Aa canções também foram lapidadas na fase de estúdio, fruto também do trabalho da super banda que a acompanha, com Thalin (que despontou neste ano com o ótimo projeto Maria Esmeralda, aqui, tocando bateria), Valentim Frateschi (baixo), Francisca Barreto (cello) e Thales Hashiguti (viola e violino).
Confira o Faixa a Faixa nas palavras da própria Nina Maia:
“CARICATURA“: Ponto de partida da história do álbum, uma jornada de autoconhecimento e libertação. A personagem ali é perfeita aos olhares e distante de todos, uma projeção de mulher. Todos nós precisamos de imagens para nos idealizar, e fazemos isso constantemente com as pessoas e com nós mesmos.
“KAÔ: Inspirada nas minhas origens mineiras e na sonoridade do Clube da Esquina, é uma viagem sonora sobre o estado de incerteza da vida interna. É sobre olhar para dentro e não saber exatamente quem é ou para onde está indo, mas seguir, acima de tudo.
“MAR ADENTRO”: É um samba-canção moderno. É a música mais eletrônica do álbum em relação à produção (que inclusive, conta com a colaboração da MALKA junto a mim e o Yann Dardenne), mas o tema poético reforça a melancolia clássica do gênero. O eu-lírico canta sobre estar trancada para o afeto e o amor, pois algo no mundo a machucou e desiludiu.
“SUA”: É a história, como um retrato antigo, da desilusão dessa personagem com o mundo e com a pessoa que a machucou. Há o luto da perda e há dor e desgosto. Mas também há, ao final, a esperança da luz e da saída.
“MENININHA”: É sobre proteção. Sobre se munir com forças espirituais ou vindas de amuletos e símbolos, e sair pelo mundo com coragem e firmeza. É também sobre a intuição feminina, sobre atravessar lugares sombrios e procurar saídas a qualquer custo. É uma música que adoro, e tem uma atmosfera e energia que fazem parte de mim.
“AMARGO”: Sobre reconhecer a necessidade do perdão para poder seguir. Perdoar a si mesma, principalmente. Sem isso, não há movimento de fato.

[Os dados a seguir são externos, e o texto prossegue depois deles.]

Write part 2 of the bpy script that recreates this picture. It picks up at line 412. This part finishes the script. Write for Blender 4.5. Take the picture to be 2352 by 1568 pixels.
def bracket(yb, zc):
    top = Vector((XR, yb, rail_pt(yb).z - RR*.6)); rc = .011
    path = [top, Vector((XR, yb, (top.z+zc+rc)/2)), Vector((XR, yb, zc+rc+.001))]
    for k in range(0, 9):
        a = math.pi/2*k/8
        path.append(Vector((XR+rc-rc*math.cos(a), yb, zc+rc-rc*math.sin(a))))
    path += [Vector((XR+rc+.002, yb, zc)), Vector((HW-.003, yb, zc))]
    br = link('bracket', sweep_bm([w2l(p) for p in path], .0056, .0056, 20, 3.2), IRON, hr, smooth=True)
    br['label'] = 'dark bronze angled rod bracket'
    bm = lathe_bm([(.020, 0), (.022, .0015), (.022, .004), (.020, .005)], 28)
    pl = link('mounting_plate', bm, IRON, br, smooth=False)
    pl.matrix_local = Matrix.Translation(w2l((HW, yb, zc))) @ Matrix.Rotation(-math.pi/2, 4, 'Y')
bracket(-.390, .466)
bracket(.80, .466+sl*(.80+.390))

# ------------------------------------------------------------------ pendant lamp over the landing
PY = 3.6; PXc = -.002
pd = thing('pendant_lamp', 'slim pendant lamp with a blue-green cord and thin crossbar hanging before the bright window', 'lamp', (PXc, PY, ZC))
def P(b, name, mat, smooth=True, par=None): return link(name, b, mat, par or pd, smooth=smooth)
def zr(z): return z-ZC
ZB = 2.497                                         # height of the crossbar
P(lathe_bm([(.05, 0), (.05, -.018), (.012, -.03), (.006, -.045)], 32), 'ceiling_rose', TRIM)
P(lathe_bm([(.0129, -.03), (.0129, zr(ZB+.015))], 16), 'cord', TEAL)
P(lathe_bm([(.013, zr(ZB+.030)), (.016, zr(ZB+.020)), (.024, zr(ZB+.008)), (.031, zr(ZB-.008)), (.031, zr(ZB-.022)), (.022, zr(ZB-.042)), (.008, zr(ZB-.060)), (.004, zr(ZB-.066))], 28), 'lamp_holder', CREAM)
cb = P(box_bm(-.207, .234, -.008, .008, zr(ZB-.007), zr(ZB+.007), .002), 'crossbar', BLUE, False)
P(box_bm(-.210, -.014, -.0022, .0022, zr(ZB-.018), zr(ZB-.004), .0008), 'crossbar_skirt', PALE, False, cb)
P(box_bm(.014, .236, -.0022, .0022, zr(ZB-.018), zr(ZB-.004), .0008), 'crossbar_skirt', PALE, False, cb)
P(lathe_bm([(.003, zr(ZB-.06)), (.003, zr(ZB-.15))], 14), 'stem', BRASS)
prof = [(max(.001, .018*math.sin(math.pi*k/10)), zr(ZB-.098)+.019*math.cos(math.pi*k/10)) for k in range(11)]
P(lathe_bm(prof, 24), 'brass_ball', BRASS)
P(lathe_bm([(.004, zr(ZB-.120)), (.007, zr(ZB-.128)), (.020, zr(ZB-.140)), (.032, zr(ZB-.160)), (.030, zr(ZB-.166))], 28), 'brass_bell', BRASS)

A música foi gravada totalmente ao vivo, sem cortes, e conta com a participação da Francisca Barreto, grande amiga e musicista.
“SALTO DE FÉ”: É uma canção que escrevi como uma conversa comigo mesma. Nela, há um olhar de compaixão com o passado, e, apesar da melancolia do presente, há também a esperança de encontrar a luz, de atravessar. A parte instrumental ao final da música representa esse momento.
“INTEIRA”: É o fim dessa jornada. Depois de ter atravessado os caminhos, encarado todos os medos e processos, essa música é sobre finalmente encontrar a si mesma e ao outro, e viver o encontro com leveza. É sobre a possibilidade do amor e da emancipação. É o final dessa história, mas é só o começo.